DIRECTION: Output all lines exactly.

━━ DATA SEGMENT

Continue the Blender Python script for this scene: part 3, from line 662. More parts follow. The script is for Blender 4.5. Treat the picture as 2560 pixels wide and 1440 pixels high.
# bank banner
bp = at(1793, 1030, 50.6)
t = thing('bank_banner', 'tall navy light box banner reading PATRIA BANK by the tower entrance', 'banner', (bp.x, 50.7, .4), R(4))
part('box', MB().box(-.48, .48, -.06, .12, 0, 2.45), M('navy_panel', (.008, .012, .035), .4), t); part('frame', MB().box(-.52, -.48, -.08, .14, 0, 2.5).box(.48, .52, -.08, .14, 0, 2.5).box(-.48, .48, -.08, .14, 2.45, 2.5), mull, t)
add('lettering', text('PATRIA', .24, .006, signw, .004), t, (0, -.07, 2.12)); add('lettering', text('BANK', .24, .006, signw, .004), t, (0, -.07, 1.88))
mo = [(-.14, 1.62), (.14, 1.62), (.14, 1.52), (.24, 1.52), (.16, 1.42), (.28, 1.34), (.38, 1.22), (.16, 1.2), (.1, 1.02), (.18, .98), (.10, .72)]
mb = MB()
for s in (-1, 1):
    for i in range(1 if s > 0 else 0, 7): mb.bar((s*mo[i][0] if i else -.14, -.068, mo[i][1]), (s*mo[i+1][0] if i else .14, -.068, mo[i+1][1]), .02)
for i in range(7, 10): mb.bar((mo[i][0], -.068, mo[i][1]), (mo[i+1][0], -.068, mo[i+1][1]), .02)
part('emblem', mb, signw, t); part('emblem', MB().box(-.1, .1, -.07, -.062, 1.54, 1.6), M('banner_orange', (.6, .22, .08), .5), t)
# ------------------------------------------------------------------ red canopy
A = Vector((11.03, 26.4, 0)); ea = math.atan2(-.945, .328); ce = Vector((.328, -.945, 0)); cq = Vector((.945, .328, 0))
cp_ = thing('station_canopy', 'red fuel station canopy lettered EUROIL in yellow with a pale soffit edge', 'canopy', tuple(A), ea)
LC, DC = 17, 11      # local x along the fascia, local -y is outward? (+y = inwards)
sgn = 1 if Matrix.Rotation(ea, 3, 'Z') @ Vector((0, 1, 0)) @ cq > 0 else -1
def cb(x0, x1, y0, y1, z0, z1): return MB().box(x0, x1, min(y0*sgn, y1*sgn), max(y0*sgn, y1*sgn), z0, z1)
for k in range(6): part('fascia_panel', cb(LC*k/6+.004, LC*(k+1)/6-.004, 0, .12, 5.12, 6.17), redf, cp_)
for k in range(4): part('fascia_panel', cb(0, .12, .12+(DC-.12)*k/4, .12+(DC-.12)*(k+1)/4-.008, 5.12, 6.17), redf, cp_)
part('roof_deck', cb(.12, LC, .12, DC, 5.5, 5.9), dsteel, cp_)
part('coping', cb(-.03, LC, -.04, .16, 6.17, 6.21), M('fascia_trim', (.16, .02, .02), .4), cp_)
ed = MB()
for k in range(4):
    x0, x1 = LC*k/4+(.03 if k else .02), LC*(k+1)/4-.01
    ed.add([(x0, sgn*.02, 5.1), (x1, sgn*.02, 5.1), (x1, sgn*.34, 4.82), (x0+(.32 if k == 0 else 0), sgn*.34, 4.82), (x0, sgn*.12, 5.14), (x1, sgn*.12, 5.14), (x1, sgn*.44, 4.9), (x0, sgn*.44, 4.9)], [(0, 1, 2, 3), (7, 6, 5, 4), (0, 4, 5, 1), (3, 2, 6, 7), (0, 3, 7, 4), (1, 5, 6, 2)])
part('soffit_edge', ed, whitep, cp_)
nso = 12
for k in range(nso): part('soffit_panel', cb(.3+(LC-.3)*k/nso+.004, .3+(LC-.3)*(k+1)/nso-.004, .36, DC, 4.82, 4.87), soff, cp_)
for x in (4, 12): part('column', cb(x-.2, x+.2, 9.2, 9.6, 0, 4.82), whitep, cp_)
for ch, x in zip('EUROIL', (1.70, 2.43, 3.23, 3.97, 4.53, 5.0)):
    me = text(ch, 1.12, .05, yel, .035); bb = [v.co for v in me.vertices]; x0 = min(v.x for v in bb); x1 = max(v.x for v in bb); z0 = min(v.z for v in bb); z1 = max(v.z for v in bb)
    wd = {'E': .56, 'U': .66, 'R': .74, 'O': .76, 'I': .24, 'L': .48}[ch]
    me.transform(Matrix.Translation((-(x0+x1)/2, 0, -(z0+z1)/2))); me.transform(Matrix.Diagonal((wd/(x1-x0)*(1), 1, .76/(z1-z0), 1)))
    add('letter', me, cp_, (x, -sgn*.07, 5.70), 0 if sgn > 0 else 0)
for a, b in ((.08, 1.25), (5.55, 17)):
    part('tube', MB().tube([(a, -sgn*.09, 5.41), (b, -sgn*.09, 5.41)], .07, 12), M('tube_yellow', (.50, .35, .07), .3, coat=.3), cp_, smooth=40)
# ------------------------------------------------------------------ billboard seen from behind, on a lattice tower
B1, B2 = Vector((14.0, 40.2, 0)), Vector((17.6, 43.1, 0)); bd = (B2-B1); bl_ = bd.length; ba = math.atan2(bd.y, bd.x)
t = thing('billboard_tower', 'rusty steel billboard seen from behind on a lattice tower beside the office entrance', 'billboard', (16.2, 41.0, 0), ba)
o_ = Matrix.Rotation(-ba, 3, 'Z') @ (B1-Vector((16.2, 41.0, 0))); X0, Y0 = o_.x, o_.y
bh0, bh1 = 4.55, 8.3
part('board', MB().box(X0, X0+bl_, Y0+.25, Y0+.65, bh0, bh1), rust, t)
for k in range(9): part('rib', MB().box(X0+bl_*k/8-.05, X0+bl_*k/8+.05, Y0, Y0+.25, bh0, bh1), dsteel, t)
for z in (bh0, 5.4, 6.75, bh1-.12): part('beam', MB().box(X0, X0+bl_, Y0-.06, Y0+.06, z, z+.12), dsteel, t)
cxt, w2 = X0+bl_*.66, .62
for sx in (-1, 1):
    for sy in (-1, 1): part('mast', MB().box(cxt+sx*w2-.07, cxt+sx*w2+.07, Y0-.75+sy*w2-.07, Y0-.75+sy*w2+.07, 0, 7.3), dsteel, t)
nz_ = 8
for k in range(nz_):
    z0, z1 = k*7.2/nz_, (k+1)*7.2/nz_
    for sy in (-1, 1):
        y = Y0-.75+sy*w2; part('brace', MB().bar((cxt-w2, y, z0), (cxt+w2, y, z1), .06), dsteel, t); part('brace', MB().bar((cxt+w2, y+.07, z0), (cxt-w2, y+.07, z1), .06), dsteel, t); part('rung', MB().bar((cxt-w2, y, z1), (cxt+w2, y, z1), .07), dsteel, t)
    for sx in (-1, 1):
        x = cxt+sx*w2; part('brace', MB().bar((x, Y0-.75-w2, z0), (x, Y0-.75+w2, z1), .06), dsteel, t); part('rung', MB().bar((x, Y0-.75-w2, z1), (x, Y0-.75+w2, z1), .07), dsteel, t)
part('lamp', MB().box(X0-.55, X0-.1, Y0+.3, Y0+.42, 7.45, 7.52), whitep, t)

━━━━

ANSWER IN FULL:
Continue the Blender Python script for this scene: part 3, from line 662. More parts follow. The script is for Blender 4.5. Treat the picture as 2560 pixels wide and 1440 pixels high.
# bank banner
bp = at(1793, 1030, 50.6)
t = thing('bank_banner', 'tall navy light box banner reading PATRIA BANK by the tower entrance', 'banner', (bp.x, 50.7, .4), R(4))
part('box', MB().box(-.48, .48, -.06, .12, 0, 2.45), M('navy_panel', (.008, .012, .035), .4), t); part('frame', MB().box(-.52, -.48, -.08, .14, 0, 2.5).box(.48, .52, -.08, .14, 0, 2.5).box(-.48, .48, -.08, .14, 2.45, 2.5), mull, t)
add('lettering', text('PATRIA', .24, .006, signw, .004), t, (0, -.07, 2.12)); add('lettering', text('BANK', .24, .006, signw, .004), t, (0, -.07, 1.88))
mo = [(-.14, 1.62), (.14, 1.62), (.14, 1.52), (.24, 1.52), (.16, 1.42), (.28, 1.34), (.38, 1.22), (.16, 1.2), (.1, 1.02), (.18, .98), (.10, .72)]
mb = MB()
for s in (-1, 1):
    for i in range(1 if s > 0 else 0, 7): mb.bar((s*mo[i][0] if i else -.14, -.068, mo[i][1]), (s*mo[i+1][0] if i else .14, -.068, mo[i+1][1]), .02)
for i in range(7, 10): mb.bar((mo[i][0], -.068, mo[i][1]), (mo[i+1][0], -.068, mo[i+1][1]), .02)
part('emblem', mb, signw, t); part('emblem', MB().box(-.1, .1, -.07, -.062, 1.54, 1.6), M('banner_orange', (.6, .22, .08), .5), t)
# ------------------------------------------------------------------ red canopy
A = Vector((11.03, 26.4, 0)); ea = math.atan2(-.945, .328); ce = Vector((.328, -.945, 0)); cq = Vector((.945, .328, 0))
cp_ = thing('station_canopy', 'red fuel station canopy lettered EUROIL in yellow with a pale soffit edge', 'canopy', tuple(A), ea)
LC, DC = 17, 11      # local x along the fascia, local -y is outward? (+y = inwards)
sgn = 1 if Matrix.Rotation(ea, 3, 'Z') @ Vector((0, 1, 0)) @ cq > 0 else -1
def cb(x0, x1, y0, y1, z0, z1): return MB().box(x0, x1, min(y0*sgn, y1*sgn), max(y0*sgn, y1*sgn), z0, z1)
for k in range(6): part('fascia_panel', cb(LC*k/6+.004, LC*(k+1)/6-.004, 0, .12, 5.12, 6.17), redf, cp_)
for k in range(4): part('fascia_panel', cb(0, .12, .12+(DC-.12)*k/4, .12+(DC-.12)*(k+1)/4-.008, 5.12, 6.17), redf, cp_)
part('roof_deck', cb(.12, LC, .12, DC, 5.5, 5.9), dsteel, cp_)
part('coping', cb(-.03, LC, -.04, .16, 6.17, 6.21), M('fascia_trim', (.16, .02, .02), .4), cp_)
ed = MB()
for k in range(4):
    x0, x1 = LC*k/4+(.03 if k else .02), LC*(k+1)/4-.01
    ed.add([(x0, sgn*.02, 5.1), (x1, sgn*.02, 5.1), (x1, sgn*.34, 4.82), (x0+(.32 if k == 0 else 0), sgn*.34, 4.82), (x0, sgn*.12, 5.14), (x1, sgn*.12, 5.14), (x1, sgn*.44, 4.9), (x0, sgn*.44, 4.9)], [(0, 1, 2, 3), (7, 6, 5, 4), (0, 4, 5, 1), (3, 2, 6, 7), (0, 3, 7, 4), (1, 5, 6, 2)])
part('soffit_edge', ed, whitep, cp_)
nso = 12
for k in range(nso): part('soffit_panel', cb(.3+(LC-.3)*k/nso+.004, .3+(LC-.3)*(k+1)/nso-.004, .36, DC, 4.82, 4.87), soff, cp_)
for x in (4, 12): part('column', cb(x-.2, x+.2, 9.2, 9.6, 0, 4.82), whitep, cp_)
for ch, x in zip('EUROIL', (1.70, 2.43, 3.23, 3.97, 4.53, 5.0)):
    me = text(ch, 1.12, .05, yel, .035); bb = [v.co for v in me.vertices]; x0 = min(v.x for v in bb); x1 = max(v.x for v in bb); z0 = min(v.z for v in bb); z1 = max(v.z for v in bb)
    wd = {'E': .56, 'U': .66, 'R': .74, 'O': .76, 'I': .24, 'L': .48}[ch]
    me.transform(Matrix.Translation((-(x0+x1)/2, 0, -(z0+z1)/2))); me.transform(Matrix.Diagonal((wd/(x1-x0)*(1), 1, .76/(z1-z0), 1)))
    add('letter', me, cp_, (x, -sgn*.07, 5.70), 0 if sgn > 0 else 0)
for a, b in ((.08, 1.25), (5.55, 17)):
    part('tube', MB().tube([(a, -sgn*.09, 5.41), (b, -sgn*.09, 5.41)], .07, 12), M('tube_yellow', (.50, .35, .07), .3, coat=.3), cp_, smooth=40)
# ------------------------------------------------------------------ billboard seen from behind, on a lattice tower
B1, B2 = Vector((14.0, 40.2, 0)), Vector((17.6, 43.1, 0)); bd = (B2-B1); bl_ = bd.length; ba = math.atan2(bd.y, bd.x)
t = thing('billboard_tower', 'rusty steel billboard seen from behind on a lattice tower beside the office entrance', 'billboard', (16.2, 41.0, 0), ba)
o_ = Matrix.Rotation(-ba, 3, 'Z') @ (B1-Vector((16.2, 41.0, 0))); X0, Y0 = o_.x, o_.y
bh0, bh1 = 4.55, 8.3
part('board', MB().box(X0, X0+bl_, Y0+.25, Y0+.65, bh0, bh1), rust, t)
for k in range(9): part('rib', MB().box(X0+bl_*k/8-.05, X0+bl_*k/8+.05, Y0, Y0+.25, bh0, bh1), dsteel, t)
for z in (bh0, 5.4, 6.75, bh1-.12): part('beam', MB().box(X0, X0+bl_, Y0-.06, Y0+.06, z, z+.12), dsteel, t)
cxt, w2 = X0+bl_*.66, .62
for sx in (-1, 1):
    for sy in (-1, 1): part('mast', MB().box(cxt+sx*w2-.07, cxt+sx*w2+.07, Y0-.75+sy*w2-.07, Y0-.75+sy*w2+.07, 0, 7.3), dsteel, t)
nz_ = 8
for k in range(nz_):
    z0, z1 = k*7.2/nz_, (k+1)*7.2/nz_
    for sy in (-1, 1):
        y = Y0-.75+sy*w2; part('brace', MB().bar((cxt-w2, y, z0), (cxt+w2, y, z1), .06), dsteel, t); part('brace', MB().bar((cxt+w2, y+.07, z0), (cxt-w2, y+.07, z1), .06), dsteel, t); part('rung', MB().bar((cxt-w2, y, z1), (cxt+w2, y, z1), .07), dsteel, t)
    for sx in (-1, 1):
        x = cxt+sx*w2; part('brace', MB().bar((x, Y0-.75-w2, z0), (x, Y0-.75+w2, z1), .06), dsteel, t); part('rung', MB().bar((x, Y0-.75-w2, z1), (x, Y0-.75+w2, z1), .07), dsteel, t)
part('lamp', MB().box(X0-.55, X0-.1, Y0+.3, Y0+.42, 7.45, 7.52), whitep, t)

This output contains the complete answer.